91

"Sonra yine bîr yol tuttu. Güneş'in doğduğu yere ulaşınca, onu kendileriyle Güneş arasına örtü koymadığımız bir halk özerine doğar buldu. İşte böyle. Şüphesiz biz onun yanındakileri ilmimizle kuşatmışızdır."

İbnu'l-Münzir, İbn Ebî Hâtim ve el-Azame'de Ebu'ş-Şeyh'in bildirdiğine göre İbn Cüreyc: "Güneşin doğduğu yere ulaşınca, onu kendileriyle güneş arasına örtü koymadığımız bir halk üzerine doğar buldu" âyetini açıklarken şöyle dedi: Bana Hasan'dan anlatıldığına göre Semure b. Cundub, Hazret-i Peygamber'in (sallallahü aleyhi ve sellem): "Onu kendileriyle güneş arasına örtü koymadığımız bir halk üzerine doğar buldu" âyetini açıklarken şöyle buyurduğunu söyledi: "Orada yapılmış hiç bir yapı yoktu. Güneş çıkınca, yeraltındaki sığınaklara çekilirler ve batıncaya kadar beklerlerdi. "

Tayâlisî, Emâli'de Bezzâr, İbnu'l-Münzir, İbn Ebî Hâtim ve Ebu'ş-Şeyh'in bildirdiğine göre Hasan(-ı Basrî): "Güneşin doğduğu yere ulaşınca, onu kendileriyle güneş arasına örtü koymadığımız bir halk üzerine doğar buldu" âyetini açıklarken: "Onların toprakları bina yapımına müsait değildi. Onlar güneş çıktığı zaman suya girerler, battığı zaman da hayvanlar gibi otlanmaya çıkarlardı. Bu, Semure'nin hadisidir" dedi.

İbn Ebî Hâtim'in bildirdiğine göre Katâde bu âyeti açıklarken: "Bize nakledildiğine göre bulundukları topraklarda onların sığınacak hiç bir şeyi yoktu. Güneş çıktığı zaman yeraltındaki sığınaklara girerler, battığı zaman da ziraat ve maişetleri için geri çıkarlardı" dedi.

İbn Ebî Hâtim'in bildirdiğine göre Seleme b. Kuheyl bu âyeti açıklarken: "Onların hiçbir yeri yoktu, güneş çıktığı zaman üzerlerine çıkardı. Onlardan her birinin, birini yatak ve birini de örtü olarak kulandığı iki kulağı vardı" dedi.
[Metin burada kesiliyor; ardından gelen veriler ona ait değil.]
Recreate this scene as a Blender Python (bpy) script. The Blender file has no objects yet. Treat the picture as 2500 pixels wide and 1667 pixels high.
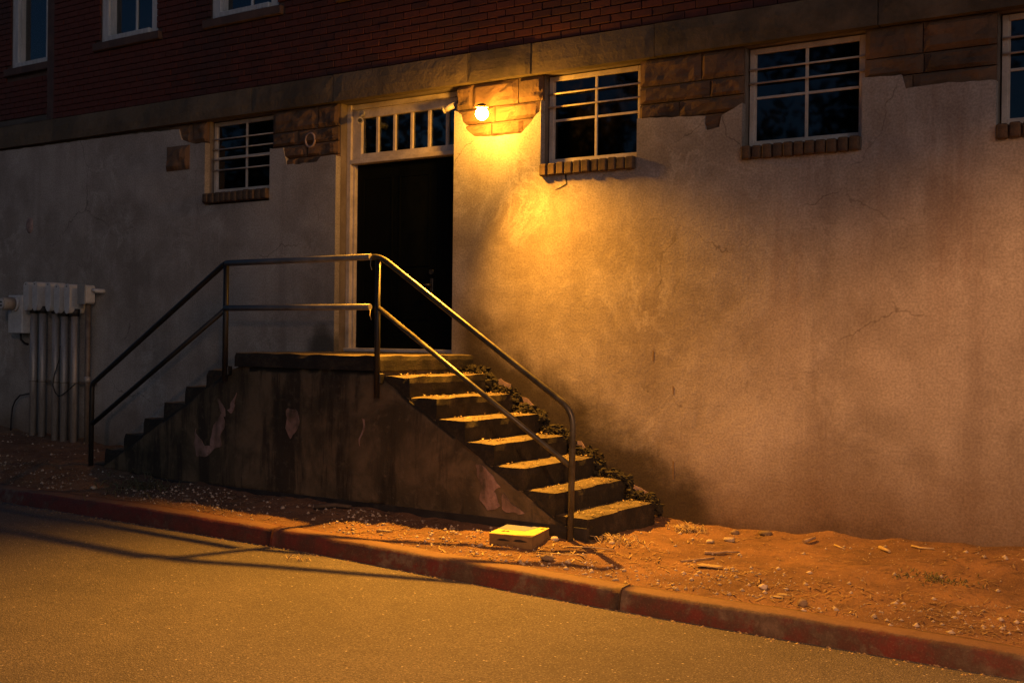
import bpy, math, random
from mathutils import Vector, Matrix, noise
random.seed(11)
R = math.radians
scene = bpy.context.scene
col = scene.collection

# ------------------------------------------------------------------ camera
cam_d = bpy.data.cameras.new("camera")
cam_d.sensor_width = 36.0
cam_d.lens = 40.004
cam_d.clip_start = 0.1
cam_d.clip_end = 400.0
cam = bpy.data.objects.new("camera", cam_d)
col.objects.link(cam)
PSI, PIT, ROL = 0.5865, -0.00361, 0.0117
fw = Vector((-math.sin(PSI) * math.cos(PIT), math.cos(PSI) * math.cos(PIT), math.sin(PIT)))
rt = Vector((math.cos(PSI), math.sin(PSI), 0.0))
up = rt.cross(fw)
rt2 = rt * math.cos(ROL) + up * math.sin(ROL)
up2 = up * math.cos(ROL) - rt * math.sin(ROL)
M = Matrix((rt2, up2, -fw)).transposed().to_4x4()
M.translation = Vector((8.27524, -9.03006, 1.57279))
cam.matrix_world = M
scene.camera = cam

# ------------------------------------------------------------------ sky, dusk sun, exposure
world = bpy.data.worlds.new("World")
scene.world = world
world.use_nodes = True
wn = world.node_tree
sky = wn.nodes.new("ShaderNodeTexSky")
sky.sky_type = 'NISHITA'
sky.sun_disc = False
sky.sun_elevation = R(14.2)
sky.sun_rotation = math.atan2(1.635, -1.417)
sky.ozone_density = 6.0
bg = wn.nodes["Background"]
wn.links.new(sky.outputs[0], bg.inputs[0])
bg.inputs[1].default_value = 0.033

sun_d = bpy.data.lights.new("sun", 'SUN')
sun_d.energy = 0.14
sun_d.angle = R(1.2)
sun_d.color = (1.0, 0.60, 0.42)
sun = bpy.data.objects.new("sun", sun_d)
SUN_DIR = Vector((1.635, -1.417, 0.55)).normalized()      # from the scene towards the light
sun.rotation_euler = SUN_DIR.to_track_quat('Z', 'Y').to_euler()
col.objects.link(sun)

scene.view_settings.view_transform = 'Standard'
scene.view_settings.look = 'None'
scene.view_settings.exposure = 0.0
scene.view_settings.gamma = 1.0
scene.view_settings.use_curve_mapping = False
scene.cycles.use_denoising = True
scene.cycles.max_bounces = 6
scene.cycles.sample_clamp_indirect = 4.0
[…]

Abdurrezzâk ve İbn Ebî Hâtim'in bildirdiğine göre Katâde: "Güneşin doğduğu yere ulaşınca, onu kendileriyle güneş arasına örtü koymadığımız bir halk üzerine doğar buldu" âyetini açıklarken: "Bunların zenci olduğu söylenmektedir" dedi.
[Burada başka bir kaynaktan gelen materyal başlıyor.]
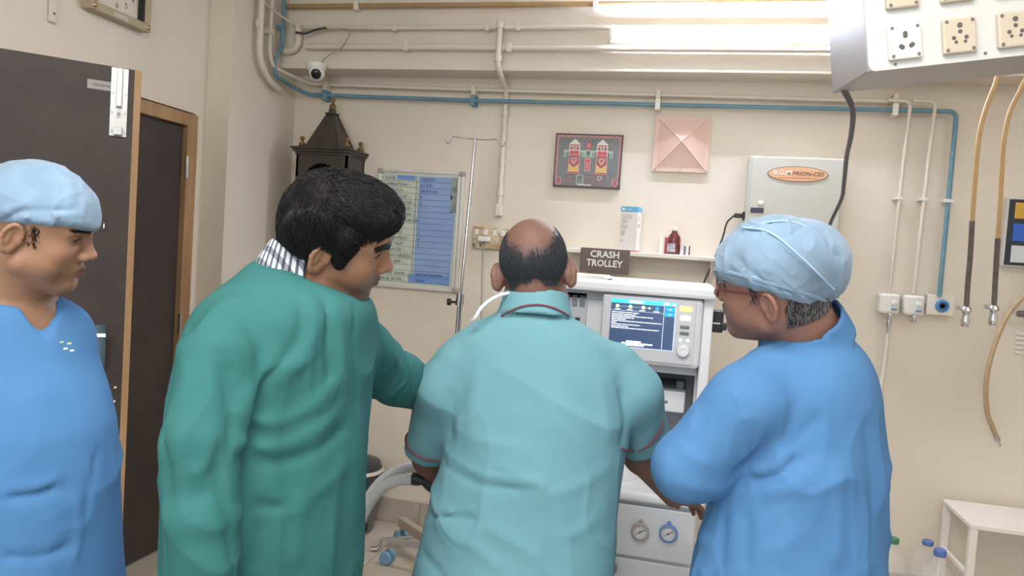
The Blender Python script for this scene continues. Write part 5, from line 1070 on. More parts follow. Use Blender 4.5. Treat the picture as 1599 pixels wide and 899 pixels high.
# ================================================================== centre man, seen from behind
def person_centre():
    hC = Head(at(834, 431, 1.80), head_R(6, -12, -7), 1.06)
    psi = 6
    rows = [row(y, l, r_, d, q, psi) for y, l, r_, d, q in ((480, 793, 877, 1.80, 1.12), (494, 772, 896, 1.80, 1.02), (510, 738, 930, 1.80, 0.70), (532, 706, 962, 1.80, 0.57), (570, 690, 984, 1.80, 0.54), (640, 692, 984, 1.79, 0.60), (720, 690, 972, 1.78, 0.64), (800, 668, 960, 1.77, 0.62), (899, 645, 951, 1.76, 0.60), (985, 634, 950, 1.76, 0.58))]
    base = V(at(800, 899, 1.78)[0], at(800, 899, 1.78)[1], 0)
    per = thing('person', 'man in a turquoise short-sleeved shirt standing with his back to us', 'person', base)
    m_sh = fabric('turquoise_cloth', (108, 153, 163), (102, 147, 157)); m_pip = mat('maroon_piping', (120, 62, 72), 0.7)
    S = SDF(); build_head(S, hC, 1.03, 0.004, 0.62)
    nb = at(835, 512, 1.83)
    S.rc(hC.w(0, -0.010, -0.035), nb, 0.055, 0.060, 0.02); S.rc(hC.w(0, -0.030, -0.040), nb, 0.036, 0.046, 0.02)
    S.loft(inset(rows[3:], 0.026), 0.02)
    sl, el, wl = at(702, 590, 1.80), at(672, 715, 1.90), at(705, 772, 2.10)
    sr_, er, wr = at(972, 590, 1.80), at(1002, 712, 1.92), at(1052, 776, 2.09)
    for a, b, c in ((sl, el, wl), (sr_, er, wr)): S.chain([a, b], [0.058, 0.043], 0.03); S.chain([b, c], [0.043, 0.029], 0.02)
    hand(S, wr, nrm(at(1094, 785, 2.16)-wr), V(0, 0, -1), CF*0.2-CR, 0.22); hand(S, wl, nrm(at(735, 775, 2.2)-wl), V(0, 0, -1), CR, 0.45)
    T0 = SDF(); legs(per, base, heading(psi), 0.82, mat('trouser_grey', (88, 96, 104), 0.85), m_shoe, S)
    # hair: horseshoe round a bald crown
    def hairmask(L):
        x, y, z = L[:, 0], L[:, 1], L[:, 2]; a = np.arctan2(np.abs(x), -y)            # 0 at the back of the head
        top = 0.050+0.070*np.clip(a-0.15, 0, 1.0)**0.9; low = -0.026-0.006*np.clip(a/0.7, 0, 1)+0.060*np.clip((a-0.95)/0.5, 0, 1)
        wob = 0.004*np.sin(x*160)+0.003*np.sin(x*77+1)
        return np.clip((top+wob-z)/0.034, 0, 1)*np.clip((z-low-wob)/0.006, 0, 1)*np.clip((0.055-y)/0.02, 0, 1)*(np.abs(L[:, 0]) < 0.079)
    tone = skin_tone(hC, (116, 84, 72), 0.3, scalp=lambda L: hairmask(L)*0.9*(np.abs(L) < .13).all(1))
    lo, hi = bbox(S); hb = (hC.O-V(.125, .145, .155), hC.O+V(.125, .145, .16))
    rb = (np.minimum(er, wr)-V(.06, .07, .10), np.maximum(er, wr)+V(.20, .16, .08)); lb_ = (np.minimum(el, wl)-V(.06, .07, .10), np.maximum(el, wl)+V(.17, .2, .08))
    obj_from('body', fine_parts(S, [(hb[0], hb[1], 0.0026), (rb[0], rb[1], 0.0036), (lb_[0], lb_[1], 0.0045)], lo, hi, 0.016), mat('skin_c', (150, 106, 88), 0.62, attr='tone', bump=0.08, bscale=350, sss=0.05, var=0.08, vscale=40), per, tone)
    # cropped hair
    g = np.random.default_rng(5); n = 26000; D = g.normal(0, 1, (n, 3)); D /= np.linalg.norm(D, axis=1, keepdims=True)
    P = hC.O+(np.array([0, -0.004, 0.03])+D*0.10)@hC.R.T; Hs = SDF(); build_head(Hs, hC, 1.03, 0.004, 0.62); Hs.rc(hC.w(0, -0.010, -0.035), nb, 0.055, 0.060, 0.02); Hs.rc(hC.w(0, -0.030, -0.040), nb, 0.036, 0.046, 0.02)
    for _ in range(4): P = P-Hs.grad(P)*Hs.ev(P)[:, None]
    m = hairmask(hC.loc(P)); k = g.uniform(0, 1, n) < m**2; k &= ~((np.abs(hC.loc(P)[:, 0]) > 0.074) & (hC.loc(P)[:, 2] < 0.03)); P = P[k][:9000]
    flow = lambda Q: (lambda L: (np.column_stack([L[:, 0]*0.4, -L[:, 1]*0.2, -np.full(len(L), 0.10)]))@hC.R.T)(hC.loc(Q))
    obj_from('hair', [strands(Hs, P, lambda Q: flow(Q)*8, 4, 0.0026, 0.0006, 0.0016, 0.25, 0.0006)], mat('hair_grey_black', (56, 60, 66), 0.6), per)
    # shirt
    C = SDF(); C.loft(rows, 0.02)
    axl = nrm(el-sl); axr = nrm(er-sr_); hml = at(668, 703, 1.885); hmr = at(1004, 684, 1.885)
    C.chain([at(712, 572, 1.80), at(694, 610, 1.80), hml], [0.058, 0.068, 0.058], 0.03); C.chain([at(962, 572, 1.80), at(982, 612, 1.80), hmr], [0.058, 0.072, 0.066], 0.03)
    dl, dr_ = nrm(hml-at(694, 610, 1.80)), nrm(hmr-at(982, 612, 1.80))
    # cut the sleeve ends square and hollow
    for hm, dd, rr in ((hml, dl, 0.056), (hmr, dr_, 0.062)): C.hemcut(hm+dd*0.004, dd, 0.10, 0.09); C.rc(hm-dd*0.02, hm+dd*0.1, rr-0.012, rr-0.008, 0.004, -1)
    nb2 = at(835, 494, 1.825)
    upc = nrm(hC.w(0, -0.03, -0.03)-nb2)
    C.shell_ring(at(836, 475, 1.797), nrm(Z_+CF*0.16), 0.078, 0.084, 0.030, 0.0055, CR, 0.008, -0.10)
    C.rc(at(835, 486, 1.835), hC.w(0, -0.03, 0.0), 0.060, 0.064, 0.006, -1)
    fold_px(C, [([(700, 600), (704, 640), (698, 690)], -0.006, 0.016), ([(968, 600), (975, 650), (972, 700)], -0.006, 0.016), ([(694, 700), (740, 735), (800, 748), (848, 752)], 0.0035, 0.010), ([(690, 722), (745, 755), (820, 765)], -0.003, 0.012),
                ([(668, 806), (720, 808), (748, 812)], -0.006, 0.010), ([(664, 800), (700, 799), (735, 800)], 0.004, 0.010), ([(690, 812), (740, 850), (790, 899)], 0.003, 0.02), ([(745, 815), (800, 845), (850, 880)], 0.003, 0.02), ([(755, 570), (738, 620), (735, 680)], 0.003, 0.02), ([(930, 580), (945, 640), (950, 700)], 0.003, 0.02),
                ([(700, 660), (760, 690), (820, 700)], 0.0025, 0.018), ([(960, 720), (900, 760), (850, 770)], 0.0025, 0.018), ([(655, 860), (680, 890), (700, 930)], -0.004, 0.015), ([(940, 800), (900, 830), (860, 840)], 0.0025, 0.018)])
    lo, hi = bbox(C, 0.03); obj_from('shirt', [drape(*C.mesh(lo, hi, 0.005), 0.008, 6, 5, 0.5, 1.0, lambda P: np.clip((1.34-P[:, 2])/0.2, 0.15, 1))], m_sh, per); Co = SDF(); Co.ops = [o for o in C.ops if o[0] > 0]
    HL = hml-dl*0.024
    for hm, dd, ref in ((HL, dl, CR),):
        MB().tube(ring_on(Co, hm, dd, ref, 48, r0=0.084 if hm is HL else 0.105, out=0.0026)[:-1], 0.0024, 6, closed=True).build('sleeve_piping', m_pip, per, smooth=True)
    sp = [q for q in (C.hit(x, y) for x, y in ((970, 699), (978, 702), (988, 703), (998, 702), (1008, 697), (1017, 689), (1025, 679), (1031, 668), (1035, 657))) if abs(C.ev(q[None])[0]) < 0.004]
    MB().tube(spline([q-FW*0.0085 for q in sp], 3), 0.0026, 6).build('sleeve_piping', m_pip, per, smooth=True)
    # collar piping: where the collar meets the yoke
    cp = [C.hit(x, 475.5+0.0063*(x-836)**2)-FW*0.0035 for x in np.linspace(783, 889, 17)]
    MB().tube(spline(cp, 3), 0.0022, 6).build('collar_piping', m_pip, per, smooth=True)
    st = [at(736, 502, 1.74), at(742, 496, 1.72), at(752, 480, 1.72), at(768, 467, 1.735), at(783, 460, 1.745), at(796, 458, 1.758), at(806, 462, 1.775)]
    MB().tube(spline(st, 6), 0.0042, 8).build('neck_strap', mat('strap_white', (222, 224, 226), 0.5), per, smooth=True)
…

İbn Ebî Hâtim'in bildirdiğine göre Saîd b. Cübeyr bu âyeti açıklarken: "Güneş, meskenleri mağaralar olan kısa boylu kızıl kişiler üzerine çıkmaktaydı. Onların yiyeceklerinin çoğunluğu denizin atmış olduğu balıklardır" dedi.

İbn Ebî Şeybe, İbnu'l-Münzir ve İbn Ebî Hâtim'in bildirdiğine göre Mücâhid: (.....) âyetini açıklarken: "Burada ilim kastedilmektedir" dedi.